== Exercise goal ==
Repeat exactly the lines from the one containing "The Blender Python script for this scene continues." through the one containing "KNH = max(l[:, 1].max()", both lines included, please, without any other lines.

== Data listing ==
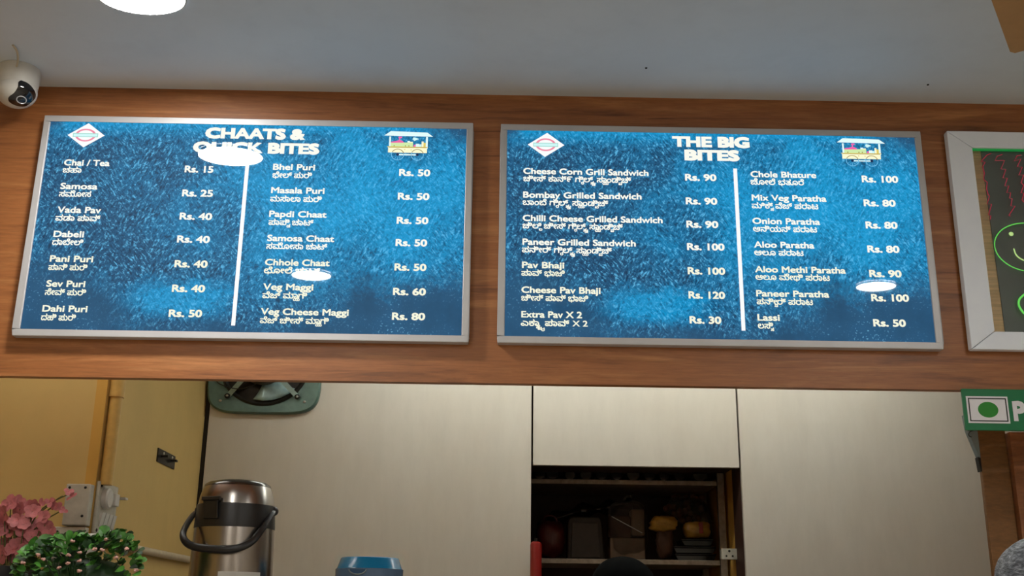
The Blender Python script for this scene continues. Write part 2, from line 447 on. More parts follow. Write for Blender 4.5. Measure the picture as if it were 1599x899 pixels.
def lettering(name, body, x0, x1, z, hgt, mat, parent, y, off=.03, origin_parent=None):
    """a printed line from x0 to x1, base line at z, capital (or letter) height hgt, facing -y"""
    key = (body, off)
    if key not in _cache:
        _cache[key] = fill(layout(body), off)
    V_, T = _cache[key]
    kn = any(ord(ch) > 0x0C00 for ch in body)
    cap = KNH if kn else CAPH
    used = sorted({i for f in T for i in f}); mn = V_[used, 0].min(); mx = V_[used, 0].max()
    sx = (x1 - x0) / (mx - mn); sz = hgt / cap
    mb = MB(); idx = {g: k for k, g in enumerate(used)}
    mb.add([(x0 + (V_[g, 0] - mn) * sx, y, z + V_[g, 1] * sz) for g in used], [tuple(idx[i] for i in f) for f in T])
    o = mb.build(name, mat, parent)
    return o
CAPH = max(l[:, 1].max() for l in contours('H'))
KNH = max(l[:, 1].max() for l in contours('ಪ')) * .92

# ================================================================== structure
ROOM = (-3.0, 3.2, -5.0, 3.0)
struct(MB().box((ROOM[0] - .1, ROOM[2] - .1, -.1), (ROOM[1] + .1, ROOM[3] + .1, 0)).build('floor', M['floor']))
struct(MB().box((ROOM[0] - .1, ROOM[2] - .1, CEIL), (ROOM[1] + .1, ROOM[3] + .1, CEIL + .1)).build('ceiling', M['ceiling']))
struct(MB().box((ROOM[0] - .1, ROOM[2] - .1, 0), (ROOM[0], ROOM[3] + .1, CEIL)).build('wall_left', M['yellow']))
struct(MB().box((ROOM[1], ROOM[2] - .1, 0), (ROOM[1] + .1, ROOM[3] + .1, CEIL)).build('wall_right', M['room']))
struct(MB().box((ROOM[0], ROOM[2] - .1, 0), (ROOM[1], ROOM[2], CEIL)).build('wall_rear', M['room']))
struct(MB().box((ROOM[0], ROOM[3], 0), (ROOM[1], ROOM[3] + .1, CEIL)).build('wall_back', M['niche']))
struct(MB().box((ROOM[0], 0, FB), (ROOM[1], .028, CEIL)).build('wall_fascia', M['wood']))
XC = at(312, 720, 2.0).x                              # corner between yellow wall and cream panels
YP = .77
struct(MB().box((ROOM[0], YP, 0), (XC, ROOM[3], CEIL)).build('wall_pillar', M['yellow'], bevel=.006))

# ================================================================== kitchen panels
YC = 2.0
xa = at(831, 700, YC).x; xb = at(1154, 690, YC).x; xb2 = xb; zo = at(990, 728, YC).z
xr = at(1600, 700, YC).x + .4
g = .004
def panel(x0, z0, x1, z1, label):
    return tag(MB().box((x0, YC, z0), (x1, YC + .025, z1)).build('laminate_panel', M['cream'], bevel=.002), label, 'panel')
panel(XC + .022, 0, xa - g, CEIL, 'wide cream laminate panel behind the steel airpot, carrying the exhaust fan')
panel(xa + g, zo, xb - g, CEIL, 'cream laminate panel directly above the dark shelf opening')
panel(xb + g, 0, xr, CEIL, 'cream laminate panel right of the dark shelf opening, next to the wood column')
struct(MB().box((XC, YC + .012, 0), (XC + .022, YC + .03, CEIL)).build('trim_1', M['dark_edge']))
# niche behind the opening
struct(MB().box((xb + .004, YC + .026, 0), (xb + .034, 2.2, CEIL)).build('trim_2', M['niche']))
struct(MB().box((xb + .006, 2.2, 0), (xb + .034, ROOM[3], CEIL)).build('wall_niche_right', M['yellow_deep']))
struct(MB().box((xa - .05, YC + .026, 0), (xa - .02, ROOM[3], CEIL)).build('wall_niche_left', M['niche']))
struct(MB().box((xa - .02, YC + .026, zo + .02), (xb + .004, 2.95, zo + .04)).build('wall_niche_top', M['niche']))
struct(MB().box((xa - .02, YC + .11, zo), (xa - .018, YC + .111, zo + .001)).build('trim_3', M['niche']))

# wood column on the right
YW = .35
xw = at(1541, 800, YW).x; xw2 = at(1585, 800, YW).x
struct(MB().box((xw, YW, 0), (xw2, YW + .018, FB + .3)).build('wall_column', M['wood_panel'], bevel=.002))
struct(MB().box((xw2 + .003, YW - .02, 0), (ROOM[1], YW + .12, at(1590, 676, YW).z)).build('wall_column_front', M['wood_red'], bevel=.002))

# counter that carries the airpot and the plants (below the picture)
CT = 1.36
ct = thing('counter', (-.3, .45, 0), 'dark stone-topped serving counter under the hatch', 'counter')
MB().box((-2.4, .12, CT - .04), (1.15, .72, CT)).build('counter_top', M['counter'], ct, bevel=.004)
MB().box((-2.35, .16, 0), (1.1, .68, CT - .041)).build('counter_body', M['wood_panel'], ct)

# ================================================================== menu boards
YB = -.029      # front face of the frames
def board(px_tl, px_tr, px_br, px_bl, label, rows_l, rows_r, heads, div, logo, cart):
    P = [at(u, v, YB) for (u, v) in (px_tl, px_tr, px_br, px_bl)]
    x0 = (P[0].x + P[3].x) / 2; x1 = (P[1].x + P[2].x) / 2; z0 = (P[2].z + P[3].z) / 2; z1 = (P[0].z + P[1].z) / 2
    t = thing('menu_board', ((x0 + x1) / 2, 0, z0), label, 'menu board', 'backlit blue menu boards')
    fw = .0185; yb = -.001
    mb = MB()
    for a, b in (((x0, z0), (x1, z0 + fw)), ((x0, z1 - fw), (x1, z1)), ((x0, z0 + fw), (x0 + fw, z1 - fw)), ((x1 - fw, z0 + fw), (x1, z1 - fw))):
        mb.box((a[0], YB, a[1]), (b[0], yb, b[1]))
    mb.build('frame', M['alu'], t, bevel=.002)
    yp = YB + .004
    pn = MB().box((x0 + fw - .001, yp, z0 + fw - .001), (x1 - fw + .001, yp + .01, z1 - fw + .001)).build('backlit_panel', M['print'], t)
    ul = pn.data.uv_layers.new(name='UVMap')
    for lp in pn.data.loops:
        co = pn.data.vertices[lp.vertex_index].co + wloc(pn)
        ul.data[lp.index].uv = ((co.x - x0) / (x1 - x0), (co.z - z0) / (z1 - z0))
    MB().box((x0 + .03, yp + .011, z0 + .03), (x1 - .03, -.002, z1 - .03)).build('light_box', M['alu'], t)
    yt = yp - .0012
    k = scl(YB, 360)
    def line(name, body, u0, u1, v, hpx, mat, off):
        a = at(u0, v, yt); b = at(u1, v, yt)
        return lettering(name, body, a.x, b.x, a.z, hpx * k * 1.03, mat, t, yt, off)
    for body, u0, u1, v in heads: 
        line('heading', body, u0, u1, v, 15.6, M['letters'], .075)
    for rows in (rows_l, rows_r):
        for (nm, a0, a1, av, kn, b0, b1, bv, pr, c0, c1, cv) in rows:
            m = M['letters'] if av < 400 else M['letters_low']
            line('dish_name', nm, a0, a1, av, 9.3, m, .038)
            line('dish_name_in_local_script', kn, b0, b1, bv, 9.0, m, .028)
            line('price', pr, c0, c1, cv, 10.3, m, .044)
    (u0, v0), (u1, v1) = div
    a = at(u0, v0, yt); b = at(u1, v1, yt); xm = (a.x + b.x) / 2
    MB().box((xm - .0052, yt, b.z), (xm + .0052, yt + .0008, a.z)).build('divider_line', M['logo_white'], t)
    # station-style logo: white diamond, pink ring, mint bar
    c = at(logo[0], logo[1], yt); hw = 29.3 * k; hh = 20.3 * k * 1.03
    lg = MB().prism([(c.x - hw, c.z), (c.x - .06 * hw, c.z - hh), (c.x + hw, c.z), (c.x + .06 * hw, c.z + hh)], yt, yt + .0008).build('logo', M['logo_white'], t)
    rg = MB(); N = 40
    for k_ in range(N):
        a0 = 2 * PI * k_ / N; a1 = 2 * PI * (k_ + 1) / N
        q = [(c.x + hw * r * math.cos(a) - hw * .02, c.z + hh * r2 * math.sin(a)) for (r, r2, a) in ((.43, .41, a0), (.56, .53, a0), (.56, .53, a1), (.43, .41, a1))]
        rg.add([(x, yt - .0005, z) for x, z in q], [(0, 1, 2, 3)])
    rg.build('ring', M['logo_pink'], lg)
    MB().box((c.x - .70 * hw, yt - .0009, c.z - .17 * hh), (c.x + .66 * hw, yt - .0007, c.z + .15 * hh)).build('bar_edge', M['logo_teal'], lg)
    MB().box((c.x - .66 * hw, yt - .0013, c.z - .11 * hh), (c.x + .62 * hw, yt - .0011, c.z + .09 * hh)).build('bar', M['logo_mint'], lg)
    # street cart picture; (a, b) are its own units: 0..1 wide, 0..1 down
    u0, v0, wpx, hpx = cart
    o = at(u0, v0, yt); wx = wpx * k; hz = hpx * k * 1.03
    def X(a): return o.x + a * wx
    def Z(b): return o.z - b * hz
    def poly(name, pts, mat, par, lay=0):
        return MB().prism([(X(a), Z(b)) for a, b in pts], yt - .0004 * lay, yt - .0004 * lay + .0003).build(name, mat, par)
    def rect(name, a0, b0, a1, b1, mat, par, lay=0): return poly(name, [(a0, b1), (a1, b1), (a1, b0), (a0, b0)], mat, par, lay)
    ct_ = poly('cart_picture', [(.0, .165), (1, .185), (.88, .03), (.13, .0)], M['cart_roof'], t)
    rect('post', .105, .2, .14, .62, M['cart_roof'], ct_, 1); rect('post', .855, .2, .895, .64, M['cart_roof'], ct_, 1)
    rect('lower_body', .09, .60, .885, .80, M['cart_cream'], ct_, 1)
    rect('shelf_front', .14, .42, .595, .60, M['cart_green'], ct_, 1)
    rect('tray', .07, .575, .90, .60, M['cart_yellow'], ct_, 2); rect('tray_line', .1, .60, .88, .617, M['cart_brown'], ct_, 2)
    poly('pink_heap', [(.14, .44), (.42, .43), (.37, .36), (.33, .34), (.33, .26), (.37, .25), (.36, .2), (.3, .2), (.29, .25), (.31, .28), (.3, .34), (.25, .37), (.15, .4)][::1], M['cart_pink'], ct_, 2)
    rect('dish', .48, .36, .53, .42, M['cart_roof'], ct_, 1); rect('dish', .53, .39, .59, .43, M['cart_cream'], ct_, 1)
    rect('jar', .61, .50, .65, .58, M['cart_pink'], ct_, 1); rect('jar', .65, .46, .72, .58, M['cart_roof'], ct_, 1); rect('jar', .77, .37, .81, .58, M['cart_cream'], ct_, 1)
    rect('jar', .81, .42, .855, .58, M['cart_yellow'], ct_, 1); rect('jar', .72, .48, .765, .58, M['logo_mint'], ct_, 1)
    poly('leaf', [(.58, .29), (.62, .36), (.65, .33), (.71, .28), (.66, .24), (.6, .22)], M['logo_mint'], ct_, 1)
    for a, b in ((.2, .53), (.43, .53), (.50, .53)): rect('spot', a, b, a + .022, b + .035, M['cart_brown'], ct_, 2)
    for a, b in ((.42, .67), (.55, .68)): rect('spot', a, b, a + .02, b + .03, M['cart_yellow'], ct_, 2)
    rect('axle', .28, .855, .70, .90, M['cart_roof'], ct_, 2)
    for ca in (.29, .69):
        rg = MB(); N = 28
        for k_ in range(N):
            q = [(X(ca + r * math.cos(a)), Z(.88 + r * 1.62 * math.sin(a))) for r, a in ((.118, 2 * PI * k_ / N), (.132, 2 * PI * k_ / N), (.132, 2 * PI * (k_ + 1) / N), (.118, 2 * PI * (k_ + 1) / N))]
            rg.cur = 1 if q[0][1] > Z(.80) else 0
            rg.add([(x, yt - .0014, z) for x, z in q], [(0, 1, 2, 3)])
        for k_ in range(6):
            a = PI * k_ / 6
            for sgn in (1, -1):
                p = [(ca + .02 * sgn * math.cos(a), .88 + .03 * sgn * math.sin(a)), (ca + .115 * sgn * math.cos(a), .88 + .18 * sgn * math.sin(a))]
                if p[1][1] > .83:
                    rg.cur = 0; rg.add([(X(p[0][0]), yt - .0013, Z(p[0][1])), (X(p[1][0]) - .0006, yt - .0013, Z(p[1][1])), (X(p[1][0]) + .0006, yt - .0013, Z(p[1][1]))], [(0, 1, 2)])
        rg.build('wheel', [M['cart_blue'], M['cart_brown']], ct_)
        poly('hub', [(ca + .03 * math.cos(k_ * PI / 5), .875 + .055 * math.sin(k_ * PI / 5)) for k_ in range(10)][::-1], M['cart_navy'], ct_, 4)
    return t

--

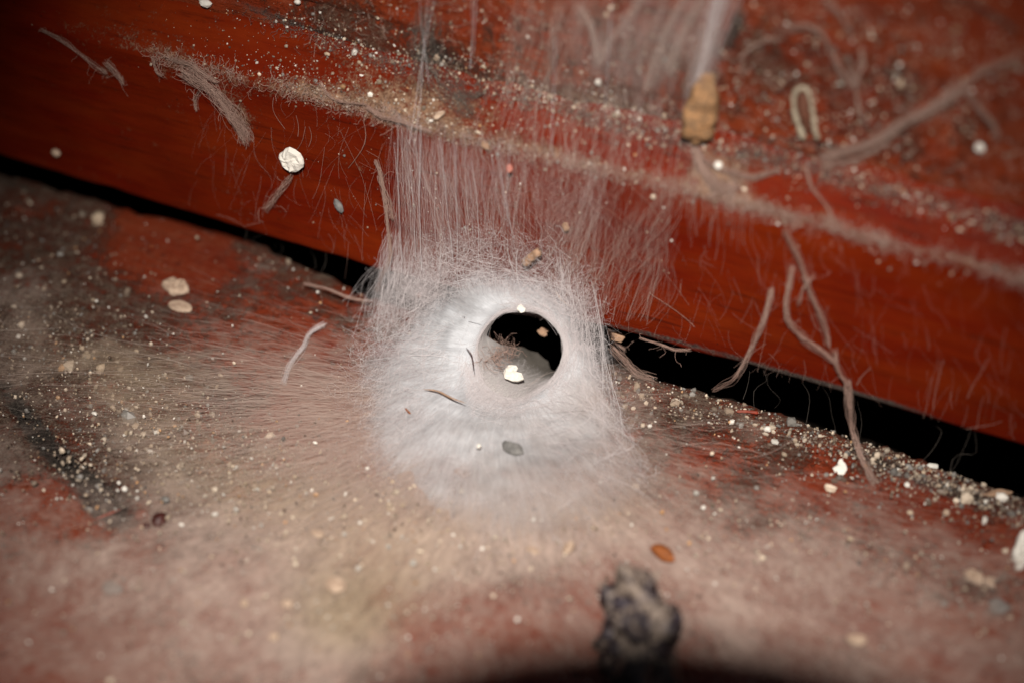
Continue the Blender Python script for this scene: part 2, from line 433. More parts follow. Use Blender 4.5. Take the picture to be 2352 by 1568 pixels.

== Answer to this task ==
The Blender Python script for this scene continues. Write part 2, from line 447 on. More parts follow. Write for Blender 4.5. Measure the picture as if it were 1599x899 pixels.
def lettering(name, body, x0, x1, z, hgt, mat, parent, y, off=.03, origin_parent=None):
    """a printed line from x0 to x1, base line at z, capital (or letter) height hgt, facing -y"""
    key = (body, off)
    if key not in _cache:
        _cache[key] = fill(layout(body), off)
    V_, T = _cache[key]
    kn = any(ord(ch) > 0x0C00 for ch in body)
    cap = KNH if kn else CAPH
    used = sorted({i for f in T for i in f}); mn = V_[used, 0].min(); mx = V_[used, 0].max()
    sx = (x1 - x0) / (mx - mn); sz = hgt / cap
    mb = MB(); idx = {g: k for k, g in enumerate(used)}
    mb.add([(x0 + (V_[g, 0] - mn) * sx, y, z + V_[g, 1] * sz) for g in used], [tuple(idx[i] for i in f) for f in T])
    o = mb.build(name, mat, parent)
    return o
CAPH = max(l[:, 1].max() for l in contours('H'))
KNH = max(l[:, 1].max() for l in contours('ಪ')) * .92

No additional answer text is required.